Le P. di Falco ne voit pas au nom de quoi on pourrait reprocher aux évêques
l’accueil dont a bénéficié le prêtre rwandais. Ce geste a été décidé «dans
un souci urgent de protection», à la demande conjointe de l’administrateur
apostolique de Kigali, et des Pères Blancs missionnaires au Rwanda. La
démarche s’est faite dans la transparence: «Le Père Wenceslas réside en
France dans le respect des lois de la République, ajoute le P. di Falco, et
Mgr Bonfils et Mgr David, président du Comité épiscopal pour la Solidarité,
«se tiennent à la disposition des médias pour répondre à toutes les
questions sur les raisons de cet accueil et sur la procédure mise en
oeuvre.»
Le porte-parole des évêques de France conclut: «Rien ne peut justifier les
accusations de complaisance ou de complicité que certains voudraient
insinuer contre l’Eglise de France. Le Père Wenceslas ne bénéficie d’aucune
protection, ni d’aucune faveur autres que celles que notre pays garantit à
tout homme résidant légalement sur son sol. Il n’y a pas de nouvelle
affaire Touvier !»
Comme l’observe le journal «La Croix», l’affaire est complexe, notamment
«dans le cadre de l’actuelle tension entre le F.P.R. et l’Eglise, faite de
rumeurs et de délations». Selon le Père Sibomana, administrateur
apostolique de Kagbayi – et Prix «Reporters sans Frontières» 1994, les
sources mentionnées par la presse sont peu fiables. Par ailleurs, selon le
quotidien, de nombreux témoignages venus des Pères Blancs, notamment du
provincial, le P. François Richard, font état de son action en faveur des
réfugiés qui lui étaient confiés, même si, ajoute le P. Richard, «il est
possible que des gens qui comptaient sur lui aient été tués». La
participation de l’Eglise au génocide
Dans son édition de mercredi, «La Croix» interroge par ailleurs Henri
Blanchard, Père Blanc à Kigali, sur la participation de prêtres hutus aux
massacres de tustis. «Personne n’a encore pu me donner des preuves, répond
ce dernier. Ce sont des «on-dit». Je garde une grande estime pour les
prêtres de Kigali qui sont restés solidaires. Les Hutus ont essayé de
protéger leurs confrères tutsis. On a dit qúun prêtre aurait dénoncé trois
confrères cachés chez lui. La version que j’ai obtenue après enquête est
toute différente. Il aurait été joué par les militaires qui lui avaient
promis de les protéger. Alors, soyons prudents.»

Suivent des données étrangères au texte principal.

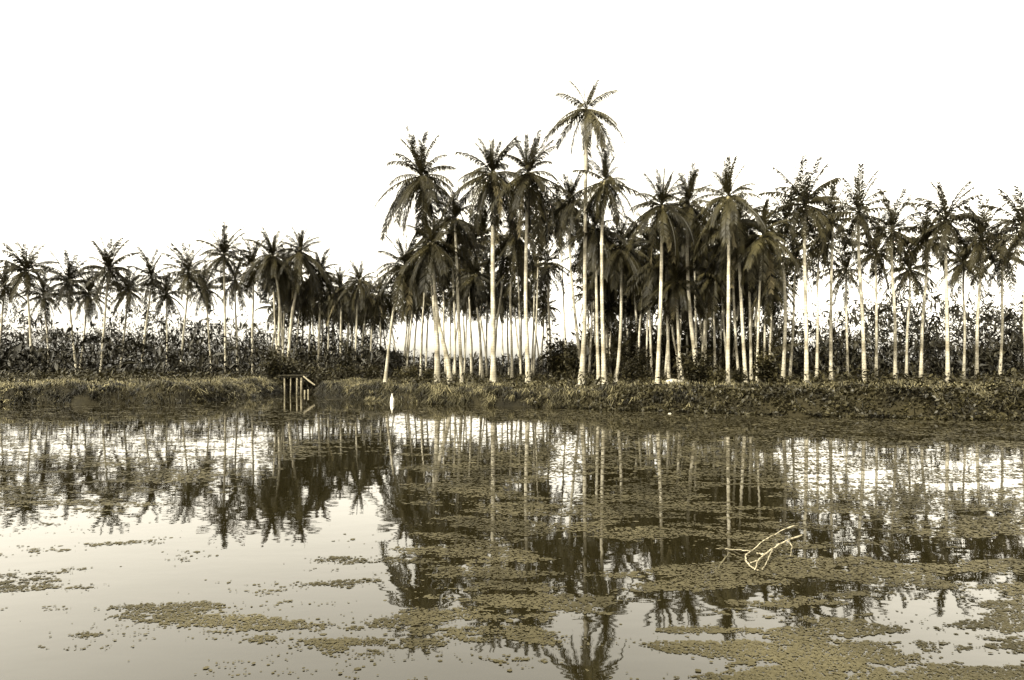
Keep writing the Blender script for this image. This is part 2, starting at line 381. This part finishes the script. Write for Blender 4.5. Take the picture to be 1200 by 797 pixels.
BACK = 'background coconut palms deeper in the grove'
used = set()
def back_label(cx, cy, d):
    best = sorted(LANDMARK, key=lambda q: (q[1][0]-cx)**2 + (q[1][1]-cy)**2)
    sz = 'small faint' if d > 84 else 'half-hidden'
    for s, (lx, ly) in best:
        v = 'far below' if cy-ly > 50 else 'below' if cy-ly > 18 else 'above' if ly-cy > 12 else 'beside'
        h = 'left of' if cx < lx-6 else 'right of' if cx > lx+6 else ''
        w0 = 'faint' if d > 84 else 'half-hidden'
        if v == 'beside': t = f'{w0} palm crown just {h} {s}' if h else f'{w0} palm crown directly behind {s}'
        else: t = f'{w0} palm crown {v} and {h} {s}' if h else f'{w0} palm crown straight {v} {s}'
        if t not in used:
            used.add(t); return t
random.seed(5)
BG = [(530,300,36,70),(549,288,36,66),(565,278,36,72),(590,305,34,76),(606,312,34,72),(634,262,38,66),(628,315,28,84),(656,258,36,70),(560,345,28,86),(586,348,30,80),
      (540,340,28,84),(518,322,32,78),(497,318,36,70),(485,340,30,80),(612,345,26,90),(571,330,30,84),(548,315,32,80),(640,360,20,98),(622,352,24,92),(528,352,24,94),
      (694,300,34,72),(714,300,36,66),(744,305,38,62),(759,285,38,60),(736,335,34,72),(757,345,32,74),(790,285,42,56),(799,310,38,60),(770,330,34,70),(783,352,28,78),
      (826,290,40,58),(842,285,40,56),(846,330,34,66),(818,340,32,70),(856,345,32,68),(868,320,36,60),(886,315,38,58),(906,302,38,56),(905,340,34,62),(874,350,30,70),
      (716,345,32,74),(702,352,28,80),(739,357,28,66),(688,345,26,84),(806,355,28,80),(835,355,28,76),
      (329,335,24,84),(345,338,22,90),(386,348,22,92),(411,357,20,100),(440,362,20,98),(457,366,18,104),(318,318,27,78),(392,362,18,106),(427,364,18,104),(366,362,19,104),(352,352,24,96),(378,366,22,100),(402,368,20,104),(420,372,20,108),(338,360,22,98),(326,362,24,92),(449,374,20,104),(436,378,20,108)]
for cx, cy, rp, d in BG:
    palm((cx,cy), cx+random.uniform(-13,13), d, rp, random.uniform(1.5,2.3)*62/d+.8, back_label(cx,cy,d), BACK, detail=False)
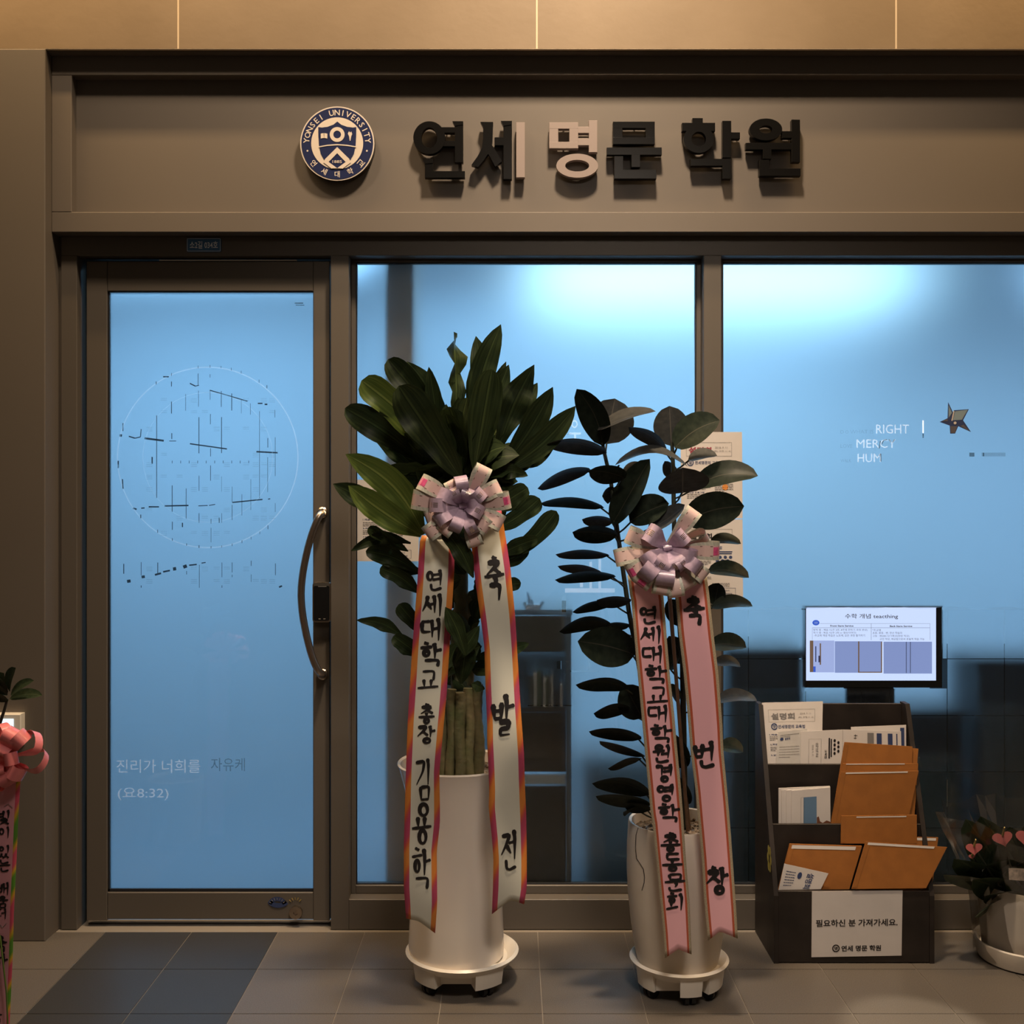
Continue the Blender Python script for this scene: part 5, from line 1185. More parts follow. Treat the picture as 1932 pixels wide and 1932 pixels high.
def ribfn(left, right, Yf, lift=.0022):
    def fn(x, y):
        xl, xr_ = interp(left, y), interp(right, y); u = (x - xl) / (xr_ - xl)
        return P(x, y, Yf(x, y, u) - lift)
    return fn
def letters(parent, items, left, right, Yf, wgt=.125, name='brush_letter'):
    wgt *= 1.22
    fn = ribfn(left, right, Yf)
    for s_, x0, y0, x1, y1 in items:
        mb = MB(); brush(mb, s_, (x0, y0, x1, y1), fn, wgt); mb.out(name, ink, parent)
c3 = lambda x, y: (720 + x / 4.2, 1020 + y / 4.2); c4 = lambda x, y: (730 + x / 3.632, 1400 + y / 3.632)
c7 = lambda x, y: (1020 + x / 4.2, 1120 + y / 4.2); c8 = lambda x, y: (1120 + x / 4.273, 1480 + y / 4.273)
def cv(c, l): return [(s_, *c(a_, b_), *c(d_, e_)) for s_, a_, b_, d_, e_ in l]
letters(t1, cv(c3, [('연', 355, 228, 482, 395), ('세', 325, 418, 470, 595), ('대', 315, 612, 462, 790), ('학', 308, 808, 478, 995), ('교', 285, 1028, 450, 1170), ('총', 292, 1295, 420, 1455), ('장', 285, 1465, 420, 1612)]) + cv(c4, [('김', 198, 112, 302, 400), ('용', 172, 415, 305, 705), ('학', 172, 725, 300, 1005)]), L1, R1, Yr1, .13)
letters(t2, cv(c3, [('축', 815, 128, 972, 470), ('발', 883, 1215, 1045, 1550)]) + cv(c4, [('전', 785, 600, 890, 880)]), L2, R2, Yr1, .155)
mg = [('foil_stripe', .30, .62, -.06, .06, bow_gold)]
fw = [('flower_print', .34, .60, -.45, .45, bow_flower)]
stp = [('foil_stripe', .2, .7, .50, .56, bow_gold), ('foil_stripe', .2, .7, -.56, -.50, bow_gold)]
def bow(parent, kn, outer, inner, u):
    for a_, l_, w_, tw, rl, ex in outer: loop(parent, kn + Vector((0, .012, 0)), math.radians(a_), l_ * u, w_ * u, bow_pale, tw, math.radians(rl), .16, extras=stp + (fw if ex else []))
    for a_, l_, w_, tw, rl, ex in inner: loop(parent, kn, math.radians(a_), l_ * u, w_ * u, bow_mauve, tw, math.radians(rl), .28, extras=[('foil_stripe', .34, .60, -.32 + .18 * j, -.24 + .18 * j, bow_gold) for j in range(4)] if ex else [])
u1 = 3.0 / F
bow(rb1, kn1, [(62, 88, 32, .25, 8, 0), (28, 82, 32, .35, -6, 0), (8, 92, 32, .3, 10, 1), (-25, 84, 32, .3, -8, 0), (-42, 70, 32, .4, 6, 0), (-72, 82, 30, .25, 4, 0), (-142, 92, 32, .3, -4, 0), (-160, 78, 34, .35, 8, 0), (172, 100, 36, .25, -6, 0), (150, 98, 32, .3, 8, 1), (115, 60, 32, .5, 4, 0), (-128, 72, 30, .5, 0, 0)],
    [(95, 62, 24, .55, 10, 0), (122, 48, 22, .9, -10, 1), (68, 44, 26, 1.0, 0, 1), (35, 56, 24, .8, 12, 1), (-20, 50, 26, 1.0, -12, 1), (-68, 62, 22, .6, 6, 1), (-110, 58, 24, .7, -8, 0), (-150, 66, 26, .6, 8, 0), (178, 70, 26, .6, 0, 1), (150, 60, 24, .7, 8, 0), (5, 46, 24, 1.1, 0, 0)], u1)
MB().tube([kn1 + Vector((-.012, -.01, 0)), kn1 + Vector((.012, -.01, .004))], .010, 10).out('bow_knot', bow_mauve, rb1, smooth=True)
MB().tube([kn1, P(872, 958, 3.235)], .0016, 5).out('tie_wire', bow_gold, rb1)
for tgt, nm in (((826, 1012), 'a'), ((914, 965), 'b')):
    q0 = kn1 + Vector((0, .006, -.01)); q1 = P(tgt[0], tgt[1] + 6, Yr1(tgt[0], tgt[1], .5) - .001)
    sd = Vector((28 / F * 3, 0, 0)); mk('ribbon_neck', [q0 - sd * .3, q0 + sd * .3, q1 + sd, q1 - sd], [(0, 1, 2, 3)], rib1, rb1, uvs=[(0, 0), (1, 0), (1, .1), (0, .1)])
# --- ribbon on the rubber plant
def Yr2(x, y, u): return 3.015 + .006 * math.sin(y / 110. + u) + .008 * (u - .5) ** 2 + .0
kn2 = P(1258, 1035, 2.97)
rb2 = empty('congratulation_ribbon', kn2, 'pink congratulation ribbon with gold glitter edges and mauve bow, on the rubber plant', 'ribbon', 'congratulation ribbons on the plants')
L3 = [(1184, 1085), (1189, 1126), (1191, 1131), (1200, 1239), (1209, 1334), (1219, 1441), (1228, 1537), (1231, 1550), (1238, 1620), (1246, 1702), (1252, 1761), (1255, 1808)]
R3 = [(1247, 1085), (1252, 1125), (1258, 1203), (1264, 1275), (1272, 1346), (1277, 1406), (1284, 1477), (1289, 1540), (1294, 1620), (1301, 1702), (1305, 1801)]
L4 = [(1269, 1085), (1275, 1125), (1280, 1191), (1289, 1263), (1296, 1334), (1303, 1418), (1312, 1489), (1317, 1545), (1324, 1620), (1328, 1691), (1336, 1775)]
R4 = [(1333, 1085), (1338, 1120), (1347, 1203), (1356, 1275), (1363, 1370), (1365, 1418), (1374, 1513), (1379, 1574), (1384, 1644), (1389, 1714), (1392, 1771)]
t3 = tail(rb2, L3, R3, Yr2, rib2, (.5, 1791)); t4 = tail(rb2, L4, R4, Yr2, rib2, (.42, 1757))
letters(t3, cv(c7, [('연', 785, 98, 920, 240), ('세', 792, 252, 945, 395), ('대', 805, 410, 958, 552), ('학', 825, 568, 1003, 712), ('교', 842, 738, 1010, 862), ('대', 850, 880, 1000, 1018), ('학', 868, 1040, 1043, 1180), ('원', 888, 1195, 1028, 1338), ('경', 912, 1350, 1040, 1498), ('영', 922, 1508, 1055, 1652), ('학', 930, 1665, 1105, 1810)]) + cv(c8, [('총', 540, 392, 700, 545), ('동', 552, 558, 718, 705), ('문', 573, 722, 738, 860), ('회', 585, 875, 724, 1015)]), L3, R3, Yr2, .14)
letters(t4, cv(c7, [('축', 1132, 25, 1302, 250), ('번', 1222, 1165, 1378, 1378)]) + cv(c8, [('창', 912, 665, 1085, 895)]), L4, R4, Yr2, .15)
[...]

Et le P. Wenceslas ? «Ce prêtre était avec 6.000 réfugiés, affirme le P.
Blanchard. S’il est allé aux barrières – tout le monde y était -, c’était
pour protéger les gens. Un officier lui avait dit: «Prends ça (un revolver)
pour impressionner les gens; ils te respecteront !» Ce port d’arme a été
une imprudence. Son erreur fut d’avoir accepté le revolver. Mais des
confrères m’ont dit: «Nous lui devons beaucoup».«
Pour le Père Blanc français, il est difficile de porter un regard juste,
car la souffrance est grande des deux côtés. Il ajoute: «Avant de parler de
réconciliation, parlons de justice ! J’ai parlé à nos chrétiens de pardon,
mais le pardon est une longue marche. Il y a des échelons plus ou moins
faciles à franchir. C’est déjà un grand pas que de refuser la vengeance,
d’accepter sa propre souffrance.»
Si le gouvernement qui, «en tant que tel, est modéré», fait appel à
l’Eglise pour qúelle relance les activités, entre autres les écoles, le P.

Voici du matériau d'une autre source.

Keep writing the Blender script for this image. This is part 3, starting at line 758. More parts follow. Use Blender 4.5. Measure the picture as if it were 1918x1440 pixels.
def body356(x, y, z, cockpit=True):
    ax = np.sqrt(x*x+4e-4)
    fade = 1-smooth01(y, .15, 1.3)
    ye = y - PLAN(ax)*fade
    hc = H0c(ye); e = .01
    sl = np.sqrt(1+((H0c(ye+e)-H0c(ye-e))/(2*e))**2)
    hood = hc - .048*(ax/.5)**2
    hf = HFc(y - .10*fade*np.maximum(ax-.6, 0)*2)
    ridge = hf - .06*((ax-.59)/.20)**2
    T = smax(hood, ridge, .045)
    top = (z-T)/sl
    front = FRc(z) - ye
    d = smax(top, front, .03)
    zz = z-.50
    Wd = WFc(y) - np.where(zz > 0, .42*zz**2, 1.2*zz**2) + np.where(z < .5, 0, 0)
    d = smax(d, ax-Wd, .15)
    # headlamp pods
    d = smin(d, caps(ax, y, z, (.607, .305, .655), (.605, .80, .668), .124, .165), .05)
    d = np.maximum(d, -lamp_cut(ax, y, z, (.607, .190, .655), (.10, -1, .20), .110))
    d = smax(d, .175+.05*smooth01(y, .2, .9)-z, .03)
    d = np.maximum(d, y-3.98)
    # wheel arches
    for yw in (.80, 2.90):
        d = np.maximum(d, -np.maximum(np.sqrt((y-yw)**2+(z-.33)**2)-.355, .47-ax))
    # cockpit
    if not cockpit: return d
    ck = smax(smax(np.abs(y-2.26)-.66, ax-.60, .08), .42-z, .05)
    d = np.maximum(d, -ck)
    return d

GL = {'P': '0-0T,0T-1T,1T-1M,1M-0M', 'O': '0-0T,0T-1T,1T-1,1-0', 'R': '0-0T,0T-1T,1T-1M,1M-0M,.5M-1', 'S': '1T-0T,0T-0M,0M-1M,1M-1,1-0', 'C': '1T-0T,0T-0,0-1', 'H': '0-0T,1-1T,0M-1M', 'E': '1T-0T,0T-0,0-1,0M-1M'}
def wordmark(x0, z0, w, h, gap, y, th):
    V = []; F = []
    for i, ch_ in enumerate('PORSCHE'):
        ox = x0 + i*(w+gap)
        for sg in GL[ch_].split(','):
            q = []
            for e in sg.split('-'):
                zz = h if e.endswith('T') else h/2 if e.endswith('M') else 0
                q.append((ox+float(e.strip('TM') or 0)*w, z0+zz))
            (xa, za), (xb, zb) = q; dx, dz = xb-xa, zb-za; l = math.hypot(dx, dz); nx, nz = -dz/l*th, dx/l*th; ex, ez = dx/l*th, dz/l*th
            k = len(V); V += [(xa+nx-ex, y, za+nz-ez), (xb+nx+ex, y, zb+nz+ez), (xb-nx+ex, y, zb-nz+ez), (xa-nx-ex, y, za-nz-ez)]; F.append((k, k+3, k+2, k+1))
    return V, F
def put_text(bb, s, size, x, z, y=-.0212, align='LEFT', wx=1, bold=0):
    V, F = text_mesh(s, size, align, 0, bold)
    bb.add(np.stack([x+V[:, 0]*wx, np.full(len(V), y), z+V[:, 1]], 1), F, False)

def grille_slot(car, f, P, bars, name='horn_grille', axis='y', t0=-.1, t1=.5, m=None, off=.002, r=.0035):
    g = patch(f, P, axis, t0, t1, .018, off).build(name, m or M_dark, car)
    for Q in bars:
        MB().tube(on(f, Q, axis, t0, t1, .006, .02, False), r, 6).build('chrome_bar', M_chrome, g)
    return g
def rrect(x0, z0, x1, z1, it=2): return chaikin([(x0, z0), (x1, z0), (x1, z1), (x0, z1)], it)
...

Blanchard pense qú»une des erreurs serait de répondre trop vite». «On a
fait beaucoup de choses par le passé, dit-il, mais en négligeant
l’essentiel, c’est-à-dire la formation des laïcs. Certaines communautés,
qui avaient des laïcs bien formés, ont bien résisté dans la tourmente.»
A la question de savoir ce que l’Eglise peut faire aujourd’hui, le P.
Blanchard répond: «L’Eglise est très diminuée. Elle a payé un lourd tribut:
une centaine de prêtres tués, autant de religieux et de religieuses. Elle a
du mal à trouver son souffle. Mais l’Eglise, c’est d’abord le peuple de
Dieu. Il a souvent été admirable. Il y a beaucoup de choses qui montrent
que ce peuple chrétien a vibré à l’Evangile.»